Illegal

Last Friday, I was listening to the morning show I listen to every morning, Airing The Addisons on Urban Family Talk when they began talking about this piece of news.  Since then, the story has been all over the internet and most notably on the Drudge Report.  Or so I heard.

The segment focused on this story.  In short, Pete Turner, the owner of Illegal Pete’s, is being pressured by local Hispanic residents and community leaders of Fort Collins, Colorado to change the name of his restaurant; a restaurant he has, according to the restaurant’s blog, been running “for nearly 20 years.”  The Fort Collins location will be his seventh.

The grievance for residents and community leaders is with the use of the word “Illegal” in the restaurant’s name.  According to this Syracuse.com article written by Nick Canedo, “Turner began receiving emails from community members concerned that the name was offensive to immigrants.”  In this CBS Denver 4 news clip, Cheryl Distaso with the Fort Collins Action Network says the word illegal, “When it’s used in reference to human beings is offensive and dehumanizing.”  In that context, sure.  I agree.  It is unfortunate that there will always be people in our society that will use the word “illegal” to intentionally offend and dehumanize others.  True.  As my old boss used to say, “There’s no law against being a jerk.”  Nor are their laws strong enough to make a racist not a racist if they want to remain racist.  Emancipating a racist from his or her beliefs might prove more difficult than reaching the farthest depths of the ocean.

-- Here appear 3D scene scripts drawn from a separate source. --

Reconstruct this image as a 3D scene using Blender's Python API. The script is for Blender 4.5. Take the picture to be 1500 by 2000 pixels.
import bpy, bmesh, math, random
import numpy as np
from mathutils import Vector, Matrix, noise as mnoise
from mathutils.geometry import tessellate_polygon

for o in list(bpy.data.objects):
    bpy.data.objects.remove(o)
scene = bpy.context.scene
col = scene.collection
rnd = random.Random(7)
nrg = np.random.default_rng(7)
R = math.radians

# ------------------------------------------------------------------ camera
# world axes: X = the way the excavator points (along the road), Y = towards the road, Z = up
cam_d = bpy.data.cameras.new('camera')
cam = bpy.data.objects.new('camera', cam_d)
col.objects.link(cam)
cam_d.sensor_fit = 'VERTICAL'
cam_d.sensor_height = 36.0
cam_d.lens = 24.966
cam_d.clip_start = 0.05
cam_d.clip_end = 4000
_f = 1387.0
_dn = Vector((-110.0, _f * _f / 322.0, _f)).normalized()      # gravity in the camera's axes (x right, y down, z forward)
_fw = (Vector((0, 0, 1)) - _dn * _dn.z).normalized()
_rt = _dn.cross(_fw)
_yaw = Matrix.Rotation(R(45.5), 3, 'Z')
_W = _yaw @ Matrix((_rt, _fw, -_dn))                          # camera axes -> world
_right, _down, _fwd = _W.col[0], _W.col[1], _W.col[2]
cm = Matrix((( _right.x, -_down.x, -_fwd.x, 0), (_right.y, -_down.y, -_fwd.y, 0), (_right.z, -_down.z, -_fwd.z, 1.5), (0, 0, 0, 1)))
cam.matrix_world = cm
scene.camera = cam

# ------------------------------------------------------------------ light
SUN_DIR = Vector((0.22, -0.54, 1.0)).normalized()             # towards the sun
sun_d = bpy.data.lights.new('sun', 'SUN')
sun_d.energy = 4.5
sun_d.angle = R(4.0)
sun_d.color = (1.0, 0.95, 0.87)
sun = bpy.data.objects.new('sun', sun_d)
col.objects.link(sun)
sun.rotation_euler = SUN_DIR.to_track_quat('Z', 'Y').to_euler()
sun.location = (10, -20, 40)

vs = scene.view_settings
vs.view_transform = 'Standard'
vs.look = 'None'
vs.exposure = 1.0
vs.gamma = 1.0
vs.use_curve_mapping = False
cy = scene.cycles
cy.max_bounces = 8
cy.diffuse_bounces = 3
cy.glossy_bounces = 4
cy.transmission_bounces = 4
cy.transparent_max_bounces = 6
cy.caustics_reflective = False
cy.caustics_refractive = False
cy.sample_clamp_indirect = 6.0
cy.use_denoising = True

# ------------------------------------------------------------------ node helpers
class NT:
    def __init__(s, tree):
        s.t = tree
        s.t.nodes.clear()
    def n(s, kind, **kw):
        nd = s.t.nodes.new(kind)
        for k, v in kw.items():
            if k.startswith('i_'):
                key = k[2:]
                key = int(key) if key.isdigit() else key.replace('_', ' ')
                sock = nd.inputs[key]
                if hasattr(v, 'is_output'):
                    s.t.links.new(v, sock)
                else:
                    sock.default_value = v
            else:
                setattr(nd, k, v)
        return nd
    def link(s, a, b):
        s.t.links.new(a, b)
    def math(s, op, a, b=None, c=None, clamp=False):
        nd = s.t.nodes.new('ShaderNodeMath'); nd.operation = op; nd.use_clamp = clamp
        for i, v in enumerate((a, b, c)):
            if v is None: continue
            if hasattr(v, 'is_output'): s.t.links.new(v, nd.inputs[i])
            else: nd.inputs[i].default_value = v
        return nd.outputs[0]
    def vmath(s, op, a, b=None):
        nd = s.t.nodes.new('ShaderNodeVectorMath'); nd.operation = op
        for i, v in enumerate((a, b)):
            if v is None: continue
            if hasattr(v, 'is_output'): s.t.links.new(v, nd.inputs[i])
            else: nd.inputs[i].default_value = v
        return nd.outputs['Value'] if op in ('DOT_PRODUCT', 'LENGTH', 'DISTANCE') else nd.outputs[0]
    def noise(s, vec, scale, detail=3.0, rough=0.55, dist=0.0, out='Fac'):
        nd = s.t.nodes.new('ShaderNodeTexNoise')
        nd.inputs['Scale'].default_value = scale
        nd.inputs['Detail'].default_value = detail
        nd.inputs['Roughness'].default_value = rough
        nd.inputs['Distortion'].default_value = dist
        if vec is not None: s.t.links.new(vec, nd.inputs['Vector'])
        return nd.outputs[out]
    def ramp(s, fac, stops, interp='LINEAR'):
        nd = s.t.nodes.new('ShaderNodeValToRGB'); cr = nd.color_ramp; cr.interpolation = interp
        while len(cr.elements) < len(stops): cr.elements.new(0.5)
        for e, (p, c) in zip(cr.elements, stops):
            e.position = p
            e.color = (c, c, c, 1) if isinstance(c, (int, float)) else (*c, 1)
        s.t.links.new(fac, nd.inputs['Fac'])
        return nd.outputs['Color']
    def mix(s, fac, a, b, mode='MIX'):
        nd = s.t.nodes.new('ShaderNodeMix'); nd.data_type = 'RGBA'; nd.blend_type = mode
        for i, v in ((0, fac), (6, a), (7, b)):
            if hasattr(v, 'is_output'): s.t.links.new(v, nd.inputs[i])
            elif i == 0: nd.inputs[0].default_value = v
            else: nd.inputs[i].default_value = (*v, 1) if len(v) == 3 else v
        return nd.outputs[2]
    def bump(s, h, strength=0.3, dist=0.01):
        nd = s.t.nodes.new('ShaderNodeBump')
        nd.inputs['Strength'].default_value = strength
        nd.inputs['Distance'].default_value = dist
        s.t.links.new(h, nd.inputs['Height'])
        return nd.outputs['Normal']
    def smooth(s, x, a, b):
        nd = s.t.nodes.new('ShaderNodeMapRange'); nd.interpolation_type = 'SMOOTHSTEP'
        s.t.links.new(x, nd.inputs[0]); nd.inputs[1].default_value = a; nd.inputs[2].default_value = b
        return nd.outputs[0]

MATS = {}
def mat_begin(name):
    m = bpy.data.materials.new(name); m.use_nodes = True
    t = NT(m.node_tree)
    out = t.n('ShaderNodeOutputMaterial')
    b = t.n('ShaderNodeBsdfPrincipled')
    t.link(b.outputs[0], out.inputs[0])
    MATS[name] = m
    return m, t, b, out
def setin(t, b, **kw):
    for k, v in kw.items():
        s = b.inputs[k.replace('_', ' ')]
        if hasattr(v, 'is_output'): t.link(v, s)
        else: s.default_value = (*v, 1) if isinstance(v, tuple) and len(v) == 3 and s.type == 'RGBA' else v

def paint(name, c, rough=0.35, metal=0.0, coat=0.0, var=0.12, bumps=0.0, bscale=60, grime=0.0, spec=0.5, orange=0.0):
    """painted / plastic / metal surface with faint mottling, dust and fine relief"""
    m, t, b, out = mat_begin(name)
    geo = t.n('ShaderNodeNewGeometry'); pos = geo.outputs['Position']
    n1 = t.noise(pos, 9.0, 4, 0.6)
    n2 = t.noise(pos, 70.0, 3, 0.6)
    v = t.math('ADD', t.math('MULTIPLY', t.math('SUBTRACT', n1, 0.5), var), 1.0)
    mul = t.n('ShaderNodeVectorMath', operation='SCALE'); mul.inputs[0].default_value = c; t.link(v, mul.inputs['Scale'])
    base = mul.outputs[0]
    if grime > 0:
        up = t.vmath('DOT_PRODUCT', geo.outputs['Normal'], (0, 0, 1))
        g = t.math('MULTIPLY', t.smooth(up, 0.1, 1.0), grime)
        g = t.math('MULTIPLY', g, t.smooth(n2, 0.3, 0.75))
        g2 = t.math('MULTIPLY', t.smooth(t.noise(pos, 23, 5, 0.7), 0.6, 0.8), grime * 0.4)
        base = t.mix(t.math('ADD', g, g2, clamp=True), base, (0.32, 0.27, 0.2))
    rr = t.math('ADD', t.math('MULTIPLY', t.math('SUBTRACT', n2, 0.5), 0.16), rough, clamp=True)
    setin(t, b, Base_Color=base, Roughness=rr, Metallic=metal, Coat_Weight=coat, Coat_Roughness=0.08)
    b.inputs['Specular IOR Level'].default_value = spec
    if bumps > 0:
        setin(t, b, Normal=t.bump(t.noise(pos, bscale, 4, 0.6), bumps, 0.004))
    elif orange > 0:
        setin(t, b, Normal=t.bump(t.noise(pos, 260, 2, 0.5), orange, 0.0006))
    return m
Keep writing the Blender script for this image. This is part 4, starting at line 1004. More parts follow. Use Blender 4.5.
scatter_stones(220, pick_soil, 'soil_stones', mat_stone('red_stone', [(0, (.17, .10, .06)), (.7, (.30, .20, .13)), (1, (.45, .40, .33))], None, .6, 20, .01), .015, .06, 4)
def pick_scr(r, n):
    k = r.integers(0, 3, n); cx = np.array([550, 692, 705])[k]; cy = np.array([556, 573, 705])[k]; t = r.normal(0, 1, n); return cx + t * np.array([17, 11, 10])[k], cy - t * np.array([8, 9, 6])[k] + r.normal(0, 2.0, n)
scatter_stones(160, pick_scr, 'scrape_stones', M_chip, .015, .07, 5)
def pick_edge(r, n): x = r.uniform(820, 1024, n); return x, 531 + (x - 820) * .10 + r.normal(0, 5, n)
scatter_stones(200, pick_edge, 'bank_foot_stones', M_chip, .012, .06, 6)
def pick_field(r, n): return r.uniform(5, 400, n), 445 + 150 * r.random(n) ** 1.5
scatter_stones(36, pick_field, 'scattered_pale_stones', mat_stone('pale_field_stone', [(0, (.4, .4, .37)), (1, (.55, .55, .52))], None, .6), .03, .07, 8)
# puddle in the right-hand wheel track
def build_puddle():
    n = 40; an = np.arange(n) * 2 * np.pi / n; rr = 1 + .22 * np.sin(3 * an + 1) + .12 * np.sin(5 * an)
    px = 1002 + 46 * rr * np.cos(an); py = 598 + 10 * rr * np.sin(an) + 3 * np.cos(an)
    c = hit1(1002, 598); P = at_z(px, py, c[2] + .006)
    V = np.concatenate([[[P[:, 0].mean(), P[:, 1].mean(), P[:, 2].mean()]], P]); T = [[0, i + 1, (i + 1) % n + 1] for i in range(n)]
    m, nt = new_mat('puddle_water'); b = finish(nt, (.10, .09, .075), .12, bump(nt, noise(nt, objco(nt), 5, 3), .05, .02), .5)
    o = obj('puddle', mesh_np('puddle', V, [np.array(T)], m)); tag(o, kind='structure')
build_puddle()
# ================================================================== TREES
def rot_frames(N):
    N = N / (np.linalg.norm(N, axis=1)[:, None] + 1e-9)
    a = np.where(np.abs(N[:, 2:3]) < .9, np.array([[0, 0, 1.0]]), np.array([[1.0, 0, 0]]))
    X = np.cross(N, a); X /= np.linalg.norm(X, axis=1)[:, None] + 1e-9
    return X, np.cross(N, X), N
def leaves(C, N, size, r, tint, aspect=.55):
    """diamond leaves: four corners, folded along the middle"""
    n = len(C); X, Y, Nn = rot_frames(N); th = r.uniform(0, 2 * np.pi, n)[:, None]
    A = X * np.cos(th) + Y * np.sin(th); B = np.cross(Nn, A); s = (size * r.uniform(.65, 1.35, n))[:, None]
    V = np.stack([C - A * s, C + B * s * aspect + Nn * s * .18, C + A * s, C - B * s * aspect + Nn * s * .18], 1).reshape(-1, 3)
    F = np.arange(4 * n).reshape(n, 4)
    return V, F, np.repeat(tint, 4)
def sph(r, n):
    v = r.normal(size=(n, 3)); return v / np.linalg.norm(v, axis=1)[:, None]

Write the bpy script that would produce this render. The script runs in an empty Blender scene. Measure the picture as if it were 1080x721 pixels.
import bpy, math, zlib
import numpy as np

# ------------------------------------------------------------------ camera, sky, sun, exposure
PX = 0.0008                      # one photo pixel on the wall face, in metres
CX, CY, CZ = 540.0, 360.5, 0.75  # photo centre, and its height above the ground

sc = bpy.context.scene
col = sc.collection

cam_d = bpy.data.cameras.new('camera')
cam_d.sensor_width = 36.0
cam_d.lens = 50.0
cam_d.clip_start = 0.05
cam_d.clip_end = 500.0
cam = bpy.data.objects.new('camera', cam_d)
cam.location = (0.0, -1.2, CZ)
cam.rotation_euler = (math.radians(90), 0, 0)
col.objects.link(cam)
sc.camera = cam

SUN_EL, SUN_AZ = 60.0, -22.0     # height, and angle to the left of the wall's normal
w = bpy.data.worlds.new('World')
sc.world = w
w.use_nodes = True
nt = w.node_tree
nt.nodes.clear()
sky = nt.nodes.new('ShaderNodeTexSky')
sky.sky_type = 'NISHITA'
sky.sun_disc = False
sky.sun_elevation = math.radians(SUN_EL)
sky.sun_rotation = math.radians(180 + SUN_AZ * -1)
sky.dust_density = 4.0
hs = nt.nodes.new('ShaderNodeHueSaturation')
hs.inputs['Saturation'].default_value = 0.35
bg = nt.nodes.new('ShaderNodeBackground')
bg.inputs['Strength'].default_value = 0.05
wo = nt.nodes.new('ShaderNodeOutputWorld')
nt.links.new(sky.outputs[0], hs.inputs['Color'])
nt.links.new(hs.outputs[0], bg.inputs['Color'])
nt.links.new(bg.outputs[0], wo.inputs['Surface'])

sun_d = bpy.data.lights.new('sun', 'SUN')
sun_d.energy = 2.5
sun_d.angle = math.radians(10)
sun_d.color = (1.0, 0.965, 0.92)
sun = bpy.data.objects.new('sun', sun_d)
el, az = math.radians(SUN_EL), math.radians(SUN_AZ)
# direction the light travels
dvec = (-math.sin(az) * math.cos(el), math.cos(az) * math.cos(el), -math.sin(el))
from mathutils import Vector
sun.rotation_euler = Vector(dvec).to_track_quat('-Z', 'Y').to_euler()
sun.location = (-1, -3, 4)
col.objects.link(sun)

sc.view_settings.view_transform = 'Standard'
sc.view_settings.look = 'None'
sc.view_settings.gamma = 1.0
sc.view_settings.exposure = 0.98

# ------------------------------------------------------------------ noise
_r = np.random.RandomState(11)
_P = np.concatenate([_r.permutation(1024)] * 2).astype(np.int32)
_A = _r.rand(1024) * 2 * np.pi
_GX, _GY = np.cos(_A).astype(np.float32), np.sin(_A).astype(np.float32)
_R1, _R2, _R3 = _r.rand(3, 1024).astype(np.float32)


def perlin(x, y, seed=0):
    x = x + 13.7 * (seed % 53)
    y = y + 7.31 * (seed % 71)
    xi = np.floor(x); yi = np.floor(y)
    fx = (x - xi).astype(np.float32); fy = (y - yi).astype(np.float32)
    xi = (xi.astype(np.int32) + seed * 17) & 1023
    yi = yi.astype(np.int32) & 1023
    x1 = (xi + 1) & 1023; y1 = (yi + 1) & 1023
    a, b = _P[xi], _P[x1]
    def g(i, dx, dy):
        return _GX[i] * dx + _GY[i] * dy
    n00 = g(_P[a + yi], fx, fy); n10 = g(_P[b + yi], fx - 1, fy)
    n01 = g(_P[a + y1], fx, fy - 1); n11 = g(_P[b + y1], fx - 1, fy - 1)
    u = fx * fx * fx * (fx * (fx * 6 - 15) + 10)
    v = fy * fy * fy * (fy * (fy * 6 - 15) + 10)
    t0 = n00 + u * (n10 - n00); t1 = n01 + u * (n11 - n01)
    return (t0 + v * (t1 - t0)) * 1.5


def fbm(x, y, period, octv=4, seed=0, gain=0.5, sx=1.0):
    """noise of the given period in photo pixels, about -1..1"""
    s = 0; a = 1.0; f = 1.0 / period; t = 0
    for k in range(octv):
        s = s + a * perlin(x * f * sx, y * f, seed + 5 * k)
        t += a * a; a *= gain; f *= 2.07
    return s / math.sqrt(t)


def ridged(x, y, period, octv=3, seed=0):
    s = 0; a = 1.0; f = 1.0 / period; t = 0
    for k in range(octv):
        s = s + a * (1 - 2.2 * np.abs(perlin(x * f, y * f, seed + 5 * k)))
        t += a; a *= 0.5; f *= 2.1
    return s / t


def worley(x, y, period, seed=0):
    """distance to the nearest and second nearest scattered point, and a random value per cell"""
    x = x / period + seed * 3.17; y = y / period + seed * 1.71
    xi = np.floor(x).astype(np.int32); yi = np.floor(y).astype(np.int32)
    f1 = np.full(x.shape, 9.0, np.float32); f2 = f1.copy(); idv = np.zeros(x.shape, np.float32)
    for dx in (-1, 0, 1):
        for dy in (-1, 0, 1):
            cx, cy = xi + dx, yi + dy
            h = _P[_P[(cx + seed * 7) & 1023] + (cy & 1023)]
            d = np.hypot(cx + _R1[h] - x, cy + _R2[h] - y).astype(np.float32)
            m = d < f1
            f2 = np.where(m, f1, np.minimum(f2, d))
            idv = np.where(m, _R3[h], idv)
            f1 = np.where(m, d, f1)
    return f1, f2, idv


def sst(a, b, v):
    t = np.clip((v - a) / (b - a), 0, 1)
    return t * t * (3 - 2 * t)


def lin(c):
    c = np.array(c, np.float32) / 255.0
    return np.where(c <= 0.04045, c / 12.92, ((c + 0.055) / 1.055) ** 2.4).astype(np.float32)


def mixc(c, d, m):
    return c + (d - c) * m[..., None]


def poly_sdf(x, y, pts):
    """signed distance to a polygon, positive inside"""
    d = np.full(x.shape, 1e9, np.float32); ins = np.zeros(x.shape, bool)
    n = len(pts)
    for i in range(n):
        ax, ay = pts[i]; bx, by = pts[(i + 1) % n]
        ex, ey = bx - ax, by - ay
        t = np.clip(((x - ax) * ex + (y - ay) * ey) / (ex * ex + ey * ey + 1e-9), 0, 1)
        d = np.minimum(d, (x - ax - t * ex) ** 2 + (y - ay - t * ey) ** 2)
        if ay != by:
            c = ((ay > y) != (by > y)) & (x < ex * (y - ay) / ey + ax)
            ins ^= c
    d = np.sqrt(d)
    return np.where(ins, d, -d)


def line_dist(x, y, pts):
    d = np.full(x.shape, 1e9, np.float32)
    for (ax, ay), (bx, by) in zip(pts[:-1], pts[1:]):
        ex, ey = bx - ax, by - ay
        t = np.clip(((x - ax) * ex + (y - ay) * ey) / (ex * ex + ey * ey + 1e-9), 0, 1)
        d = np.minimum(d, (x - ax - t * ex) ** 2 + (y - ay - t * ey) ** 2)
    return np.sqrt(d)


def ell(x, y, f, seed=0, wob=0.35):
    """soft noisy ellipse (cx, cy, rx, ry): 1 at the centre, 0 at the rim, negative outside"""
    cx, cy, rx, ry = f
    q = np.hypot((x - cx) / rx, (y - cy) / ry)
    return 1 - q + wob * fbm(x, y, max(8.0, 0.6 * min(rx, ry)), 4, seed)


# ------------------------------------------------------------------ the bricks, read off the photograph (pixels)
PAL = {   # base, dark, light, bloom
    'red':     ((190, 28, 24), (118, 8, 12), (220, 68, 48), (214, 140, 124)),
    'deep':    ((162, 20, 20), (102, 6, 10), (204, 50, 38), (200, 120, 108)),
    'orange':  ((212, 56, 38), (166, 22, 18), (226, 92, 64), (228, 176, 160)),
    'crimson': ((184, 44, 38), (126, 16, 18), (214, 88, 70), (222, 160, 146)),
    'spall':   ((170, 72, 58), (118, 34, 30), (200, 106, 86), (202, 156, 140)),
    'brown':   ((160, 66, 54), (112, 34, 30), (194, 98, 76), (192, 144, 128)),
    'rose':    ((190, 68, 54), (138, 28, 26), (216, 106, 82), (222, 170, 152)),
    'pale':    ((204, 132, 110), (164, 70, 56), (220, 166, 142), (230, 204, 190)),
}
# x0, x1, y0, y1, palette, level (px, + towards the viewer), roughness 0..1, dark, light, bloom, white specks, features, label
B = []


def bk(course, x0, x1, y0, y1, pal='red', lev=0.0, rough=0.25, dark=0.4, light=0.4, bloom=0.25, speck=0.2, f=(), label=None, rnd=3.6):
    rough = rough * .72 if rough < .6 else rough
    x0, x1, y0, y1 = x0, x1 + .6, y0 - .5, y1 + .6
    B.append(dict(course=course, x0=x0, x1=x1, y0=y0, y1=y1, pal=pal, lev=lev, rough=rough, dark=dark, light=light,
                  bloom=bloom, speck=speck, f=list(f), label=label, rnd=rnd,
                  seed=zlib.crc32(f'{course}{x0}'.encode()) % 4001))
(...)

I do not think these critics are saying this at all about Mr. Turner.  To me it seems as if they are trying to eradicate the negative connotations and stigmas associated with the word with very good intentions.  But to eradicate completely is impossible.  Nothing short of Thought Police will make that a reality.  Still, I do not think the efforts of those grieved by the word “illegal” are in vain.  I am not naive to the legitimate hurt the word can inflict when used by a malicious person.  If their protests create a larger awareness of the word’s sting, then fine.  However, as long as there are incidences like this one, for example, those negative connotations and stigmas associated with “illegal” become much harder to rub out of the American psyche.  As a matter of fact, they get stronger along with the animosity of many.

But there’s another side to protests that may be obscured by good intentions.  Ironically, those planning on protesting Illegal Pete’s if it does not change its name, must realize their protests might also heighten the animosity many already feel toward those labeled as “illegal.”  Why might it heighten the animosity of many?  Because their racist?  No, but because many realize this is an injustice against Mr. Turner; who, in the eyes of many, has done nothing wrong.  If he changes the name of his restaurant and somebody asks why, they will not point to a word but to people.  How is that not going to create resentment?

There is no ill-intent behind Mr. Turner’s use of the word “illegal” in the name of his restaurant.  It is probably safe to assume that a business that has thrived for nearly twenty years has done so because the food and service has been pleasing to customers of every shade.  And what of Mr. Turner’s hard work in making Illegal Pete’s successful?  Is he really obligated to these people to rebrand his entire business?  I don’t think so and I am not the only one.  If you were to Google this news story and read many of the comments left by commentators on various articles at various sites, one would see that most are in favor of Illegal Pete’s remaining, well, illegal.  Some call the attack against Illegal Pete’s over-reaching and view it as merely political correctness run amok. Others are more colorful in their opinions, as can be expected.

Others say the name must go because it may incite violence.  No, seriously.  According to the Syracuse.com article, Antero Garcia, English Professor at Colorado State University, “said the restaurant’s name would instill violence in the community.”  If such a loaded word as “illegal” were capable of inciting violence at a Mexican restaurant, why have we not heard of riots, melees, and race-wars with tightly packed burritos as projectiles of death and destruction in Boulder and Denver in the last twenty years?  Are Fort Collins residents just that gangsta?  Who knew?

As a Hispanic, I am not offended by the word “Illegal” in the restaurant’s name in any way whatsoever.  Others are and that is their prerogative.  Perhaps some might even insist that all Latinos should  be offended by this.  Sorry, I’m just not.  I fail to see myself as a victim.  Now, could I?  I guess, but why?  For what purpose?  To make demands upon an innocent, successful business owner all in the name of identity politics, political-correctness run amok?  I simply don’t see what others see about the name.  As they say in the south, “That dog don’t hunt.”  It’s the name of a business.  Illegal Pete’s is not using the word to refer to people.  Those that clearly use the term to debase and dehumanize others should be brought to account.  But not Mr. Turner.  It is unfair that he is being made into a scapegoat.   It sounds like an awesome place to get good grub and hardly the racial boogeyman agitators make it out to be.  We’re talking about burritos, nachos, tacos, and quesadillas.  Subtle racism?  No way Jose.